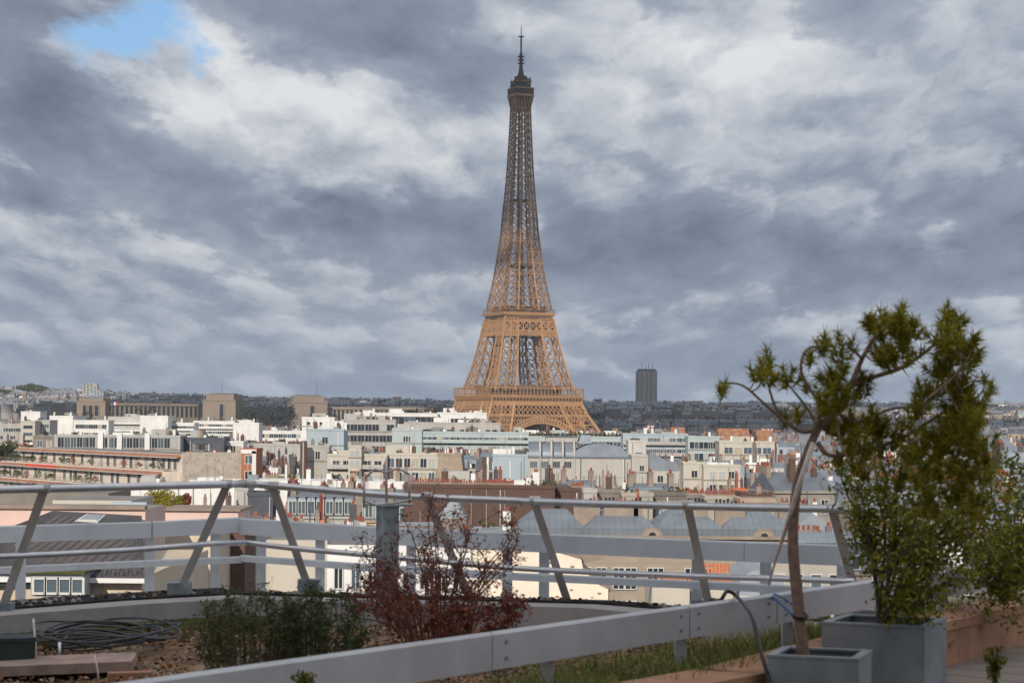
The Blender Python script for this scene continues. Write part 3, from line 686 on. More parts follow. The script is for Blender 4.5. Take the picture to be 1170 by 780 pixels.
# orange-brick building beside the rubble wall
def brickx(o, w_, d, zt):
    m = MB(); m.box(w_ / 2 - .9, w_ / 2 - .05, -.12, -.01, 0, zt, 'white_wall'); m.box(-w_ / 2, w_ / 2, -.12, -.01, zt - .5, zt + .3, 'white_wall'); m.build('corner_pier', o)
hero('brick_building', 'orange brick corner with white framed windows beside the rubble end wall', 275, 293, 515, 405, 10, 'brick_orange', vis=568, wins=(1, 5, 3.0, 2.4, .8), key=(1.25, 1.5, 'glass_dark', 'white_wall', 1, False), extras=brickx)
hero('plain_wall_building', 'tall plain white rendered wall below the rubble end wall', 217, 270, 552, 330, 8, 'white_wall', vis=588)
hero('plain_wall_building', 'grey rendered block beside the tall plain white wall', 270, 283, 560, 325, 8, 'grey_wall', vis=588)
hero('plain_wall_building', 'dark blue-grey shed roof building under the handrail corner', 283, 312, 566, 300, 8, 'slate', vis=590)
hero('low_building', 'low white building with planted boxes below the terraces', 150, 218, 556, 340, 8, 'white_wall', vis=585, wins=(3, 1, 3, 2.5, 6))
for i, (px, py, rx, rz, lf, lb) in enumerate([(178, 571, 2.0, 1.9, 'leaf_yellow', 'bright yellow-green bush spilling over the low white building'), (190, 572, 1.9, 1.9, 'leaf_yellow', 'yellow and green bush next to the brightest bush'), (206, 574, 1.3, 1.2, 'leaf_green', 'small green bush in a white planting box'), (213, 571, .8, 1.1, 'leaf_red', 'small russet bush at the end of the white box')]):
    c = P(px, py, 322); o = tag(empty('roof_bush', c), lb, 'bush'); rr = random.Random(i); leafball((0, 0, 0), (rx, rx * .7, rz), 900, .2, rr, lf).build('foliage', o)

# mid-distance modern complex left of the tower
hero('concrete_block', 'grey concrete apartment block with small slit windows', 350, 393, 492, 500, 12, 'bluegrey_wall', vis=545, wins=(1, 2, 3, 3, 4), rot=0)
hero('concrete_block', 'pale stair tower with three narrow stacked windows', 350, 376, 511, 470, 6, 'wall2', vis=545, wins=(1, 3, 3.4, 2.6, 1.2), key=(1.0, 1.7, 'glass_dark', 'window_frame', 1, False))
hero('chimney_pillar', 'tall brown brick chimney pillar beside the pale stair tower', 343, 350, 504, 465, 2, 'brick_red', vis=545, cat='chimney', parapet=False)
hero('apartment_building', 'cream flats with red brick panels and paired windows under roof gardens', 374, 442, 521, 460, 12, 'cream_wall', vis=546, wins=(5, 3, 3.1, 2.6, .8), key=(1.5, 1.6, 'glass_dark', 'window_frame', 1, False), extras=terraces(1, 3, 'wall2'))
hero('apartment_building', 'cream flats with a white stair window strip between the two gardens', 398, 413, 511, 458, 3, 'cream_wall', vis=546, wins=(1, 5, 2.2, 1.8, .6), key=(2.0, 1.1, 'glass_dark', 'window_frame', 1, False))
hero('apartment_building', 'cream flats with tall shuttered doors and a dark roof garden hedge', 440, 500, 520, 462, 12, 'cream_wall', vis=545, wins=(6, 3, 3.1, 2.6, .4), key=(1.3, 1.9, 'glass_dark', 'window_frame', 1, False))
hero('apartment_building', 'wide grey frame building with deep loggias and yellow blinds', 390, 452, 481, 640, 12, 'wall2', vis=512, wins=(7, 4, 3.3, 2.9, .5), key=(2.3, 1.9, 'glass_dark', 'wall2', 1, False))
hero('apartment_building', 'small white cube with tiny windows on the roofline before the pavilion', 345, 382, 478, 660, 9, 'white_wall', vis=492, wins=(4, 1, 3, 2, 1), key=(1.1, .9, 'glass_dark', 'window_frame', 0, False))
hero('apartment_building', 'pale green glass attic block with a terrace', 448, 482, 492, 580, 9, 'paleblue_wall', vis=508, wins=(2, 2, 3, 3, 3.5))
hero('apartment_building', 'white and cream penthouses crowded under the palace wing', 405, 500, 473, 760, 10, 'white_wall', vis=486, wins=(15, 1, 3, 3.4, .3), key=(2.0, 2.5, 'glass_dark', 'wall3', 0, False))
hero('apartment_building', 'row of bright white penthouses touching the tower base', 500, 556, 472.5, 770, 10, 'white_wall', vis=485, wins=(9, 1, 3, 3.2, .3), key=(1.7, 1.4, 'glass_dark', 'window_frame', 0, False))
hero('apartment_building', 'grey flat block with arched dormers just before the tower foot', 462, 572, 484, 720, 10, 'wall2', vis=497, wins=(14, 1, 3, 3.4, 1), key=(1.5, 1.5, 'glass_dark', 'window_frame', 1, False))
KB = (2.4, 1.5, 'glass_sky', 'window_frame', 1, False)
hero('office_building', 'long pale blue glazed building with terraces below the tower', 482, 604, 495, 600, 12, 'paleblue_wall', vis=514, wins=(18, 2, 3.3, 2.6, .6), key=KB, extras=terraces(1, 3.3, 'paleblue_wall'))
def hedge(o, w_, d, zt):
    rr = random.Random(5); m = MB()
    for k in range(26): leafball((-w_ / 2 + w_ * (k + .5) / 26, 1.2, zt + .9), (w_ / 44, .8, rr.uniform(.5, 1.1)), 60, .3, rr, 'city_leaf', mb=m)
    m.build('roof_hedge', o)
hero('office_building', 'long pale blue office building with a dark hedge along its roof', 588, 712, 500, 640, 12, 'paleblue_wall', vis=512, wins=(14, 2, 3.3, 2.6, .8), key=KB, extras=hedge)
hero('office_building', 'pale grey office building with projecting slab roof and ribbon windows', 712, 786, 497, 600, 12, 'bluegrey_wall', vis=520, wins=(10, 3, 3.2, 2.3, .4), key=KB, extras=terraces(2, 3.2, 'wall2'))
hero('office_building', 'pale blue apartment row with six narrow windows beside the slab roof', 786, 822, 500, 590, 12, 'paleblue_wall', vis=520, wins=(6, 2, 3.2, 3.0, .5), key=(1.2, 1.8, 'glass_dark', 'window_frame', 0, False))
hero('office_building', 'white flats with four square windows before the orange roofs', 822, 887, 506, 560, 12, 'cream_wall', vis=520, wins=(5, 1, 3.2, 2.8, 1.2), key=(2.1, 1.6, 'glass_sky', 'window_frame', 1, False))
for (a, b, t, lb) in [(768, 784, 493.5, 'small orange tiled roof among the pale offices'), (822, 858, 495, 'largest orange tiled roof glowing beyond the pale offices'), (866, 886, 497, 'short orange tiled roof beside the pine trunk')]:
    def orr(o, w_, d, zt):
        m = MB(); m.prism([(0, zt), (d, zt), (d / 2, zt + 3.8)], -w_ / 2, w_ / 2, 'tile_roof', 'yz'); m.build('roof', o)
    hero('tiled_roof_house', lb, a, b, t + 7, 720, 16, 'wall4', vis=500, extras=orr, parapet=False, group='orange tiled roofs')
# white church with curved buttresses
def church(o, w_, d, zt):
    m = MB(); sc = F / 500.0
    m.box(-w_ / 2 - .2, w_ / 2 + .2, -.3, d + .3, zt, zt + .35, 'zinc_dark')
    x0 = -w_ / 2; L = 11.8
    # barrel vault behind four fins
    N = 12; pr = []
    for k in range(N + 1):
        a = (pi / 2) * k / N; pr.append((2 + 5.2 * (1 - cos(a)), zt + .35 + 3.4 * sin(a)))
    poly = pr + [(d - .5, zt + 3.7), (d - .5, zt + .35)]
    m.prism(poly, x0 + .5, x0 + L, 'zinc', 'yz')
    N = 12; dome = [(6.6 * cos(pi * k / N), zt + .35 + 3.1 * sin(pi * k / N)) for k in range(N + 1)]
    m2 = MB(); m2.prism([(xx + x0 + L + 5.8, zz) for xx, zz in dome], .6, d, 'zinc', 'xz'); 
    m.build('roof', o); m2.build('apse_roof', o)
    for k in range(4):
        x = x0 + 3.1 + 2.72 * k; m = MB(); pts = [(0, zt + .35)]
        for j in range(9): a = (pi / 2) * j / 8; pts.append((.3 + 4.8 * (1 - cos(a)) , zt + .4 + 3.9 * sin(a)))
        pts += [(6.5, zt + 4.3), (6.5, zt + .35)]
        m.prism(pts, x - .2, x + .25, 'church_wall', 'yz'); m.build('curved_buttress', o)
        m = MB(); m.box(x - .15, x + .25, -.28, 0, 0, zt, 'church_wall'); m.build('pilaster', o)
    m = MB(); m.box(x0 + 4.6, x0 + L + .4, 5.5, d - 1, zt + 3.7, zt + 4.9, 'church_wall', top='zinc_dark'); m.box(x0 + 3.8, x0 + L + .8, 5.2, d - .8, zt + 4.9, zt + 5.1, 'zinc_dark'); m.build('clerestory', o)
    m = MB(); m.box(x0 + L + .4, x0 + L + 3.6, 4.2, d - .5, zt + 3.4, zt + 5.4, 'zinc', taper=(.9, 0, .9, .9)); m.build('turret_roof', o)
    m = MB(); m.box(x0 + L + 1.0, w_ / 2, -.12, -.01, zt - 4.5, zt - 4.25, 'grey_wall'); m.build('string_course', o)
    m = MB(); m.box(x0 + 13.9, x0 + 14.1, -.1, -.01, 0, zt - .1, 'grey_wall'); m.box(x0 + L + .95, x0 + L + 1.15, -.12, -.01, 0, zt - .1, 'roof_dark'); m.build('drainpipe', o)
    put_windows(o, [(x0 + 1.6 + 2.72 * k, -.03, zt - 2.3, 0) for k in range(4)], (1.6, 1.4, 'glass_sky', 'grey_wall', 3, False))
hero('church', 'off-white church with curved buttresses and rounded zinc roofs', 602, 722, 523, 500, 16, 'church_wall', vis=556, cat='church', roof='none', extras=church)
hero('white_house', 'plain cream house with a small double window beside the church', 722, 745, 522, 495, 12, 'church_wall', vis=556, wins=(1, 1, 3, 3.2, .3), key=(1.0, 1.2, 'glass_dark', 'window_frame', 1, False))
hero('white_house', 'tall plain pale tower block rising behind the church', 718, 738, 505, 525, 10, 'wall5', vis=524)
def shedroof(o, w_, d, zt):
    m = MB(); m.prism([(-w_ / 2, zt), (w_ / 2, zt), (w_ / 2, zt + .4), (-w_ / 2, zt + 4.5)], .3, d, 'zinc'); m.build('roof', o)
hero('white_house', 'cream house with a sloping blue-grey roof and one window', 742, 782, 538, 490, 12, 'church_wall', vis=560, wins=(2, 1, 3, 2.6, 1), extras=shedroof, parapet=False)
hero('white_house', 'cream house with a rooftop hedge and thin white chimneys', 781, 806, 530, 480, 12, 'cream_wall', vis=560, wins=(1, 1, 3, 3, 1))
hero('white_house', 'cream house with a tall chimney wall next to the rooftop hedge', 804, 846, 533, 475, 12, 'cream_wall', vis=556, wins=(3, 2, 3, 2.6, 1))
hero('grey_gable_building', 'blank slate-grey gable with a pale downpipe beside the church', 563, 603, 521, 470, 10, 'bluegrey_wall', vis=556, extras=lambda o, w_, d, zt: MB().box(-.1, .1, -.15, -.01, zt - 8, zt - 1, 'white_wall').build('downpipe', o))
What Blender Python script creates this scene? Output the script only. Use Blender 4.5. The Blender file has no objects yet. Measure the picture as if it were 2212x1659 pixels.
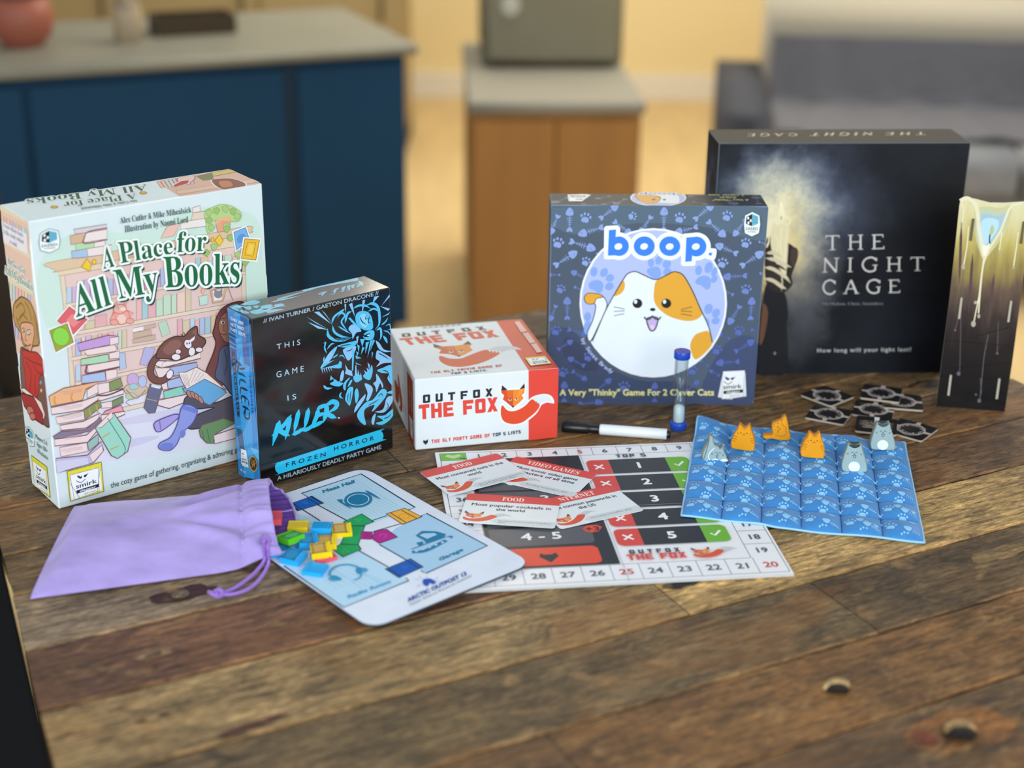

Your task: Review the material and copy each line in which the word "script" appears.

Solution for this task:
The Blender Python script for this scene continues. Write part 3, from line 686 on. More parts follow. The script is for Blender 4.5. Take the picture to be 1170 by 780 pixels.
What Blender Python script creates this scene? Output the script only. Use Blender 4.5. The Blender file has no objects yet. Measure the picture as if it were 2212x1659 pixels.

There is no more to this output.